New chapter in robotics: 'Darwin' the thinking robot teaches itself how to walk, just like a child, in California

Darwin the thinking robot learns how to walk using its own neural network that mimics the human brain at the University of California Berkeley Robot Learning Lab.(UC Berkeley Robot Learning Lab)

Just like a real human toddler, a robot is learning how to take baby steps inside a laboratory at the University of California Berkeley.

The state-of-the-art robot mimics the behaviour of a child so realistically that it also falls as it attempts to take its first steps.

What is even more impressive is that the robot, nicknamed "Darwin," is actually teaching itself how to walk, much like a little child.

The robot's developers, Pieter Abbeel and his team at UC Berkeley's Robot Learning Lab, explained that Darwin is not like other robots that are programmed to do only a set of things.

This robot has a neural network designed to mimic the human brain, through which it undergoes the process called "reinforcement learning."

"Imagine learning a new skill, like how to ride a bike. You're going to fall a lot, but then, after some practice, you figure it out," one of Darwin's developers, computer scientist John Schulman, explained in an article on NBC News.

Sergey Levine, another scientist working on the robot at UCLA, meanwhile said Darwin, to a certain extent, represents a new chapter in robotics in the sense that developers are looking more and more into machines that can adapt in different situations and less into those that are limited only to a fixed set of skills.

"We've started looking at much less restrictive representations," Levine said.

"We are basically not telling the robot anything about doing the task.
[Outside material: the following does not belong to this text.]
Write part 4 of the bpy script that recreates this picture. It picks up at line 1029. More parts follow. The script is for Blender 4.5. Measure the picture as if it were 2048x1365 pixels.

It's kind of like the difference between a circuit built for one specific job and a general-purpose computer," he added.

Levine added that general-purpose robots are much cheaper to build.

"Right now if, for example, you have a company that builds robots, for every piece of hardware that you build, you also have to figure out how you are going to manually control it," Levine said. "If a robot can learn on its own, the manual inputs needed for it to function would be fewer, thereby making it less costly to make," he said.